Alito goes so far in asserting this that he cites a proponent of witch-burning who lived during the 1600s.6 To follow that assertion to its logical end obliterates the following amendments, all related statutes and jurisprudence:

  • Third—Damn skippy troops can quarter in your house without permission or rent. Just as they did for all of history until 1789.
  • Fourth—Why would a person who enjoys no right to privacy expect to rest secure in their papers and property?
  • Fifth—Clearly, police and prosecutors can compel testimony by any means since the government recognizes no interest in preserving personal secrets.
  • Sixth—You want jury trials? In this political economy?!
  • Seventh—Civil trials? How can a person with no other rights suffer a tort or deserve compensation?
  • Eighth—We legalized torture by repealing the Fourth and Fifth Amendments. Do keep up.
  • Ninth—“The enumeration in the Constitution, of certain rights, shall not be construed to deny or disparage others retained by the people.” You dear, sweet summer child.

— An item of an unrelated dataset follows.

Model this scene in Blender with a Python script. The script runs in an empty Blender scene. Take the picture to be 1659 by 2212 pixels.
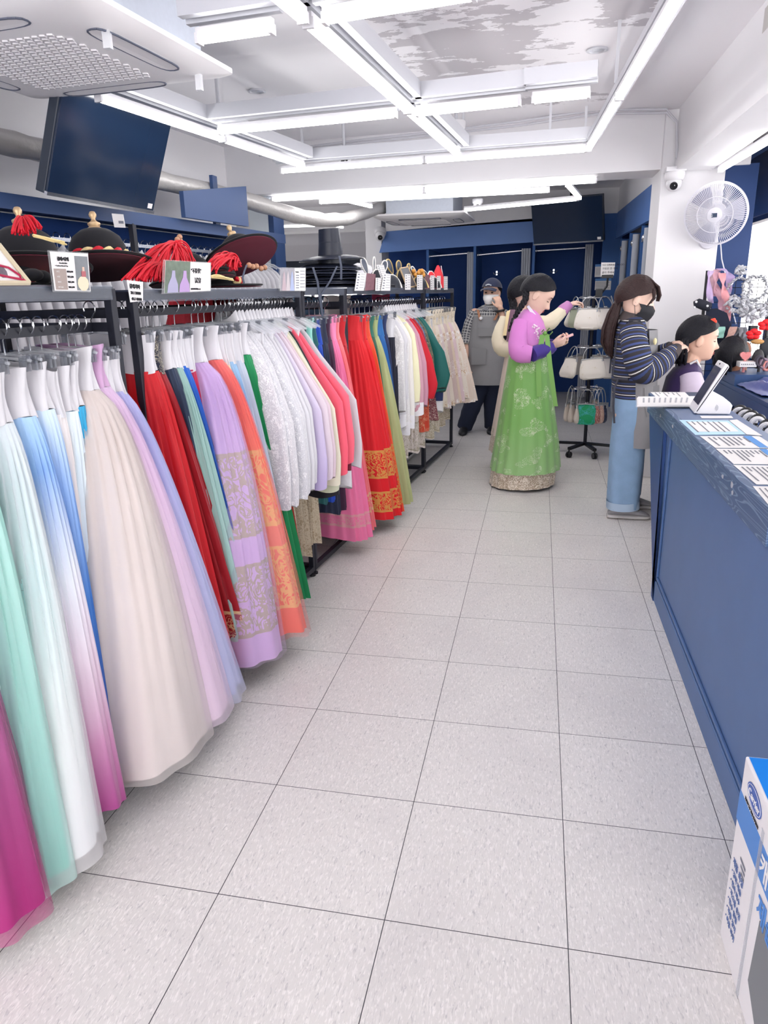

  • Fifteenth—Even if we let you vote, you cannot cast ballots unless we watch and approve of your choice.
  • Seventeenth, Nineteenth and Twenty-sixth—Don’t make us tap the “Fifteenth Amendment” sign again.

The Thirteenth Amendment presents quite the conundrum here. If a fetus enjoys personhood from the moment of conception, keeping fetuses enwombed must, at the very least, constitute kidnapping. Confining a person in a defined location without allowing them freedom of movement for up to 10 months? Making fetuses entirely dependent on another for food and shelter? No way that passes muster under the Nȕ Constitution.